From dictatorship to apotheosis: Caesar and memory in the "fora" of Rome during the end of the Republic
DOI:
https://doi.org/10.25187/codex.v9i2.44836Keywords:
Caesar, Forum Iulium, Forum Romanum, memoryAbstract
The Roman forum underwent many transformations throughout the Republican period, but it was during the crisis of the 1st century BC that this space was violently disputed between great political leaders. In the last days of the Republic the most profound and structural changes were set in motion, led by Julius Caesar still alive or sustaining his figure as a fundamental element to the new visuality of the forum in the years after the Ides of March. In his dictatorship, not only the old Forum Romanum had been altered, but a new forum, adjacent to the old one, was erected too – the Forum Iulium. Octavian, heir to the late dictator, continued the reforms initiated by his father.
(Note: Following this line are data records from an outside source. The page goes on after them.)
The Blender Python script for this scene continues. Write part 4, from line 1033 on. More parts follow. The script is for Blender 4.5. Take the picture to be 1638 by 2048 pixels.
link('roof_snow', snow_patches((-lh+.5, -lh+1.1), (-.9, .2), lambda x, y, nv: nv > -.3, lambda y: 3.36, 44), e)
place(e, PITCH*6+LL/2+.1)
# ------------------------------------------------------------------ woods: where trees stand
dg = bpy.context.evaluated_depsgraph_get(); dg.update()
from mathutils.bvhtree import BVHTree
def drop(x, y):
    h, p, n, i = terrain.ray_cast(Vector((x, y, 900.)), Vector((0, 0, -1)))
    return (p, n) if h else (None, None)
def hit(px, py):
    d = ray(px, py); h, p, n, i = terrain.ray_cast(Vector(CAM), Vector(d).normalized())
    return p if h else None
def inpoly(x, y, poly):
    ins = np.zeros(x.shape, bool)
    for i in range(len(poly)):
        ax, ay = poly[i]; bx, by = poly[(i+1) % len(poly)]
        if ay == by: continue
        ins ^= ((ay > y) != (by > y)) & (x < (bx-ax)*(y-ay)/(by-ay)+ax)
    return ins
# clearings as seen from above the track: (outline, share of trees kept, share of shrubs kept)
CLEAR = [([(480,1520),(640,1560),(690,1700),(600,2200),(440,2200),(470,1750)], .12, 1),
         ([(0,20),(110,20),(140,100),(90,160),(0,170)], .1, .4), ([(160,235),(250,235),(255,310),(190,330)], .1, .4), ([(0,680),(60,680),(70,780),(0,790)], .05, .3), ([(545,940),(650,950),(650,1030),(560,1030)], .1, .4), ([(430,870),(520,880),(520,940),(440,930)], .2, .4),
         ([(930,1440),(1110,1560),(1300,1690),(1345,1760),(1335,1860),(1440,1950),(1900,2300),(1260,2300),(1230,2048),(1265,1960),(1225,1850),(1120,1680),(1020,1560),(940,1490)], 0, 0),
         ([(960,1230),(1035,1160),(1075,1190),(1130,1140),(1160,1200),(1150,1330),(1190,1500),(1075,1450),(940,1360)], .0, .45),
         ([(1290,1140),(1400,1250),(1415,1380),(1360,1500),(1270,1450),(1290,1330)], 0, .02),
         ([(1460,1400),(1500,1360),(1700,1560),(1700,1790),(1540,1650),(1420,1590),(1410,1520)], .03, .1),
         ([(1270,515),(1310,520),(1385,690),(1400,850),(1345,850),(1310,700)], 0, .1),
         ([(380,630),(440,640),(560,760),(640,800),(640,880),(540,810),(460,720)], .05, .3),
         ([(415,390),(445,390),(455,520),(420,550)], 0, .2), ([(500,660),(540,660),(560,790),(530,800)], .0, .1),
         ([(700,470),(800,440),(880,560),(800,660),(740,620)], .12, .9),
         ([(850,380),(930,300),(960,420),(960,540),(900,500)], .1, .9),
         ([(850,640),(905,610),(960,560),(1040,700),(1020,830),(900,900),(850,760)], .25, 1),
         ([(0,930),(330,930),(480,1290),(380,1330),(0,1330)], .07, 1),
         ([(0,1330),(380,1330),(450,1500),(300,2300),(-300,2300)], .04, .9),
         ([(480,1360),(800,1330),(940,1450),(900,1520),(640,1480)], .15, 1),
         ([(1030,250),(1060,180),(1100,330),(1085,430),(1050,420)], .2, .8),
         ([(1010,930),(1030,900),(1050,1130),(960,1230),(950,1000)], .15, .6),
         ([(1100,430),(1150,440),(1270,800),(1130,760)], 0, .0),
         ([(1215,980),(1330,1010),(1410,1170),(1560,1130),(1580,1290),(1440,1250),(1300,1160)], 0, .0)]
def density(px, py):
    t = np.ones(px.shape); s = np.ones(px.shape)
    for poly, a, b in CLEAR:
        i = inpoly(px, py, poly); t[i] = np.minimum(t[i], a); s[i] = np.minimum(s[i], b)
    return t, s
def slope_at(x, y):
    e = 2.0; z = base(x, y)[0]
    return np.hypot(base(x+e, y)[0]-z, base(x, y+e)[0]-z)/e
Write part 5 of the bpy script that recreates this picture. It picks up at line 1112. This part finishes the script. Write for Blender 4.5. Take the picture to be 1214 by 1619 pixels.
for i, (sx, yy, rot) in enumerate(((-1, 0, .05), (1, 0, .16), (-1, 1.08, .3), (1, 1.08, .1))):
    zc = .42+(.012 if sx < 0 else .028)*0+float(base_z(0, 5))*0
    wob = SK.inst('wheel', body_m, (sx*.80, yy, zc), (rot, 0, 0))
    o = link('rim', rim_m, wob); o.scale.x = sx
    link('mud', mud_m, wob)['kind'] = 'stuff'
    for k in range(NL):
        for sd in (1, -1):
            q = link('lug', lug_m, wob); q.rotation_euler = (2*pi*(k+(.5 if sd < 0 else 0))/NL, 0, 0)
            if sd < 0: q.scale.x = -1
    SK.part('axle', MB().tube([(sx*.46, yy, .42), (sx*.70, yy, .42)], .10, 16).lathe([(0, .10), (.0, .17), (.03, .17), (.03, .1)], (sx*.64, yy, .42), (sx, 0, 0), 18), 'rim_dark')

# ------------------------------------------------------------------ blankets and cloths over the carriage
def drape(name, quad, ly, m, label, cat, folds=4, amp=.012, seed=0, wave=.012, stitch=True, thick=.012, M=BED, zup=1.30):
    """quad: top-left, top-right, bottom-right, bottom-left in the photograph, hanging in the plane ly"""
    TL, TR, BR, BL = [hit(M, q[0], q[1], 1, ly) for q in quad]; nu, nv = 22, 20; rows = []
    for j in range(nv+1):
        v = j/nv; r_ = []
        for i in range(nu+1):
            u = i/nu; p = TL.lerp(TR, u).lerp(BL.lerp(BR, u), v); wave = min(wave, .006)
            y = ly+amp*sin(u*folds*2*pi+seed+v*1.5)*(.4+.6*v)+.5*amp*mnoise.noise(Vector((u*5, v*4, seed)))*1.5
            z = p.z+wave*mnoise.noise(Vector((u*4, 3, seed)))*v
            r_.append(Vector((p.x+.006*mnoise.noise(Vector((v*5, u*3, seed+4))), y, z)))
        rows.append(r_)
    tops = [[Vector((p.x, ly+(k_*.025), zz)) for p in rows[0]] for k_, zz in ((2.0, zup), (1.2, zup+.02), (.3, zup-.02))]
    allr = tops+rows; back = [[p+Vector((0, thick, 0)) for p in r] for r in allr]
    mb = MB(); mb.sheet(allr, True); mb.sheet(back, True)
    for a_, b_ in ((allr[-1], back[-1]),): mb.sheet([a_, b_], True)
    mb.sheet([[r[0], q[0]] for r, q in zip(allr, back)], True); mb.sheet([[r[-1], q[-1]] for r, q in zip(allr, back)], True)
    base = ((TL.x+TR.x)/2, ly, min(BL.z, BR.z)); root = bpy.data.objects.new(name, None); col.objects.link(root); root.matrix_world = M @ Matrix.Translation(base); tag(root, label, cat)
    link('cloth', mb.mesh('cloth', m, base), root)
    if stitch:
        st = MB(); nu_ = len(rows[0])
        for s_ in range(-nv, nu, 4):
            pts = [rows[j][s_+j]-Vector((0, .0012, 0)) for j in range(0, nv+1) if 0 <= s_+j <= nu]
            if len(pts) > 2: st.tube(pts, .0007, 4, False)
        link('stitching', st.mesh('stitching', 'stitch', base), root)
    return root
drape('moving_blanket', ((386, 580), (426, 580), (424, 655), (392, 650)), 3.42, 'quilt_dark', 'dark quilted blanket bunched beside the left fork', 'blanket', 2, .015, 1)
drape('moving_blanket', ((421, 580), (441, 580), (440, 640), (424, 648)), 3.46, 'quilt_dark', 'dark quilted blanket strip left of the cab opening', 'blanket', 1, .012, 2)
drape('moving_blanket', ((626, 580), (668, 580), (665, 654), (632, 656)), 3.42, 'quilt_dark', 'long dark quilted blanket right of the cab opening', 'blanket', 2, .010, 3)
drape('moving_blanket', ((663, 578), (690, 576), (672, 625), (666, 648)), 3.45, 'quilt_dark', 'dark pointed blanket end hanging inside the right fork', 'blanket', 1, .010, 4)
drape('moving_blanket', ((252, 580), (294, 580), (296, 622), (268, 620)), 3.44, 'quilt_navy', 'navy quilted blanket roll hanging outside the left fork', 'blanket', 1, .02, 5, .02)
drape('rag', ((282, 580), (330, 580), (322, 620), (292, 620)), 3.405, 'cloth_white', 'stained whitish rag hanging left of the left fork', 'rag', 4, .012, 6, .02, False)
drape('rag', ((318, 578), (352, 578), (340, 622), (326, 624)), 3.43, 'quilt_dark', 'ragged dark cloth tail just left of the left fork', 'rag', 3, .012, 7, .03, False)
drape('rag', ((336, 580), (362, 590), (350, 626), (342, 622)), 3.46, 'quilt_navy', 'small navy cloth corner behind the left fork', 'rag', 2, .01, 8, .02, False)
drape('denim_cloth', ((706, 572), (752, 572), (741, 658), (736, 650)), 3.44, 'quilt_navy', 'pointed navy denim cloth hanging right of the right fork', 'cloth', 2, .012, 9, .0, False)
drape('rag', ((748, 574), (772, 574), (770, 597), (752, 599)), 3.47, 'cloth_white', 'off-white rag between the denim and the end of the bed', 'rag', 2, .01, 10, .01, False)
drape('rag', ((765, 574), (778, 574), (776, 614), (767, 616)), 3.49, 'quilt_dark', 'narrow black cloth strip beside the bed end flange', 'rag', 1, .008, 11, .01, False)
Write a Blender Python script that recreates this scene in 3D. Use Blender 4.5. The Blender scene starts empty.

Thus, the landscape of the complex formed by the two fora mobilized elements of the Roman past and modified and obliterated so many others, which promoted the construction of a collective memory that had in Caesar one of its main bases: in life or posthumously, his memory became ubiquitous in the heart of Rome. In this article, we will analyze the process of construction of collective memory by the urban landscape of the forums, paying particular attention to the role attributed to the image of Julius Caesar in such memory.